Meu argumento aqui será, no entanto, que até agora, não. Num jogo muito bem jogado, os rapazes do futebol reassumiram suas posições de heróis nacionais e nosso pacifismo cultural característico triunfou sobre a violência de um dos piores sistemas políticos do mundo, para o bem e para o mal do Brasil. E as manifestações não deixaram um legado de construção de identidade política nacional, ainda que possam ter dado um gosto de despertar do gigante.
O Brasil viveu 388 anos de escravidão explícita e ainda vive sob regras culturais implícitas dessa mentalidade. Aqui, ou se é senhor, ou se é servo. A dinâmica das relações no Brasil é das mais violentas do mundo, padrão ditadores africanos. A injustiça impera no país que tolera ser a quinta economia e estar entre as maiores desigualdades sociais do mundo, com aproximadamente 90% de suas terras ainda pertencentes a 10% de sua população e com 40% de sua população universitária considerada analfabeta funcional. Aceitamos uma realidade ‘Bélgica-India’ como quem sai às ruas para manifestar e depois tem um deputado preso, inocentado pela Câmara. Mas não vamos entrar em conflito. Violência, aqui, não. Mas e a guerra civil silenciosa que vivemos no dia a dia brasileiro?
E por isso tudo mesmo, caoticamente, como exige a contemporaneidade, o Brasil é miscigenado, místico, flexível, criativo, esperançoso e, pacífico, a ponto de esperar que os políticos e a elite brasileira acertem suas contas com Deus e não com as armas dos manifestantes.

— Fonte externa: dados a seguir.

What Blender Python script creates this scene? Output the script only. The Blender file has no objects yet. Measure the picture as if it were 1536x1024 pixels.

O desafio se apresenta quando a essa aversão ao conflito se soma a falta de educação formal generalizada da população, e logo, a impossibilidade de pensamento crítico. Os vinte centavos eram apenas a ponta de um iceberg de muita, muita injustiça; nem se sabe quanta, pois perdeu-se há muito o fio da meada da história brasileira. Daí tanta gente meio perdida.

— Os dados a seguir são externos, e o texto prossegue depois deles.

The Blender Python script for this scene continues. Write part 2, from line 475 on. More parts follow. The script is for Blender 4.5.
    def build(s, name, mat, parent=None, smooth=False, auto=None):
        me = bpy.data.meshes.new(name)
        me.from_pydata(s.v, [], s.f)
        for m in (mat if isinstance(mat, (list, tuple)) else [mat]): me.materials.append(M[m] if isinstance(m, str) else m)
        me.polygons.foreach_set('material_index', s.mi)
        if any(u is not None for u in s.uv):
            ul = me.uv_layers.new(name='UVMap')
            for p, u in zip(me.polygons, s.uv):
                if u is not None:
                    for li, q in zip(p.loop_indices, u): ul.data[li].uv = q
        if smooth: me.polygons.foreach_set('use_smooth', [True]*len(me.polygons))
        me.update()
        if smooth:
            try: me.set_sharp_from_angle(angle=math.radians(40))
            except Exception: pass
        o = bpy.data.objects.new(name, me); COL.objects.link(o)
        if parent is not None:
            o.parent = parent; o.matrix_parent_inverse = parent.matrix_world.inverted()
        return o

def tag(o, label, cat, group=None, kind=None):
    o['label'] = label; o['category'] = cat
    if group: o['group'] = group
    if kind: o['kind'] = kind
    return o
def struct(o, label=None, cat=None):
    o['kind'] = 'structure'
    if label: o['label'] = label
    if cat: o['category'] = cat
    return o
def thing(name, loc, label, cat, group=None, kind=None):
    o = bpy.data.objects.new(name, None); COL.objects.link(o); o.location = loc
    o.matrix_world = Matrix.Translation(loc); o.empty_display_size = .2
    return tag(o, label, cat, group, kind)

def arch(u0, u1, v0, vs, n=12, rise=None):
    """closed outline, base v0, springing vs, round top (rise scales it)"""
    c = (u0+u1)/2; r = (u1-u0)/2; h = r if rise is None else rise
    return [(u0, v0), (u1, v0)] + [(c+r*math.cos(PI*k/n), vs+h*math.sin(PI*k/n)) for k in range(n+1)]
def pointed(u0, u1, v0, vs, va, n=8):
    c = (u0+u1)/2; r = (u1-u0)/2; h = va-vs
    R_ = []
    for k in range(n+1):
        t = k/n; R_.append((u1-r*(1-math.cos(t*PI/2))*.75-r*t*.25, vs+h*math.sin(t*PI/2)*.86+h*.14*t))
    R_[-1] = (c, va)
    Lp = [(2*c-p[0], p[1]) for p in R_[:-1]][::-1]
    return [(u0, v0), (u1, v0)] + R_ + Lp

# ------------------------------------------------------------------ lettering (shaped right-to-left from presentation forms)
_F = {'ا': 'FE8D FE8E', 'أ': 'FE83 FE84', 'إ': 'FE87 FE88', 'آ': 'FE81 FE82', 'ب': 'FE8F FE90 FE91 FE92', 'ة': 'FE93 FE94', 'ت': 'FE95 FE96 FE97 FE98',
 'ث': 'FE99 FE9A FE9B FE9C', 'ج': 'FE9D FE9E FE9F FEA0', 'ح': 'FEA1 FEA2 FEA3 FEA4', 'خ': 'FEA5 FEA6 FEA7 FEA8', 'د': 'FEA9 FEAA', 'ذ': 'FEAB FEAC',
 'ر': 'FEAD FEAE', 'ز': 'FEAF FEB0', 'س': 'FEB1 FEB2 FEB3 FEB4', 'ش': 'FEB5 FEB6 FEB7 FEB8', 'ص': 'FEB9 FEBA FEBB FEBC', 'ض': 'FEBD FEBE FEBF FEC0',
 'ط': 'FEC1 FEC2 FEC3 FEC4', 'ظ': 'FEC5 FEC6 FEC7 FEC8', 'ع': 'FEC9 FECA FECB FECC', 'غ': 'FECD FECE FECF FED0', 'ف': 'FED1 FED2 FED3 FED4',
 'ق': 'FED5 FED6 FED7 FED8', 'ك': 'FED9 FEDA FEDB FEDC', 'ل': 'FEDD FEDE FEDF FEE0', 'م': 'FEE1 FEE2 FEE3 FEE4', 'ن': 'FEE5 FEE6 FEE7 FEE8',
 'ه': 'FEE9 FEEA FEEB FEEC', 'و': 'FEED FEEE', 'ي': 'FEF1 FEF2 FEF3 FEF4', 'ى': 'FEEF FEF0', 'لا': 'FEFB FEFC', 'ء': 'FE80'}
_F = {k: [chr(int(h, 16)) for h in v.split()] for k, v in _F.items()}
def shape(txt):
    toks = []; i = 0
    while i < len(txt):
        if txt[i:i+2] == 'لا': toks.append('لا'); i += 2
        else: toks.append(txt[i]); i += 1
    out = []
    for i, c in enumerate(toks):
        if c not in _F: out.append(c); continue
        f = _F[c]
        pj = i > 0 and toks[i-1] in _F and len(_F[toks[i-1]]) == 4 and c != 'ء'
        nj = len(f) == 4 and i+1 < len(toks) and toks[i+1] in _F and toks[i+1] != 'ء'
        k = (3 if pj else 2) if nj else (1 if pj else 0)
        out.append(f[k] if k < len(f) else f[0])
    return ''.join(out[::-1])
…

Na maioria dos países, desenvolvidos ou não, cabeças rolaram na construção de consciência política. Mas não somos conflitivos e é pouco provável que cabeças rolem por aqui. Vamos fazendo samba, e elaborando tristeza com música. Mas acho que nossa geração é sim aquela que pode deixar como legado a disseminação da idéia de que negro não é feio, de que pobre não é menos, de que desigualdade não é uma diferença que deve ser aceita como realidade naturalizada.
E que parem os carnavais até que isso se resolva. Mas no Brasil, isso é difícil. Por quê? Eu te devolvo a pergunta. O que não te move a lutar pelos seus direitos ao invés de ceder ao sistema brasileiro?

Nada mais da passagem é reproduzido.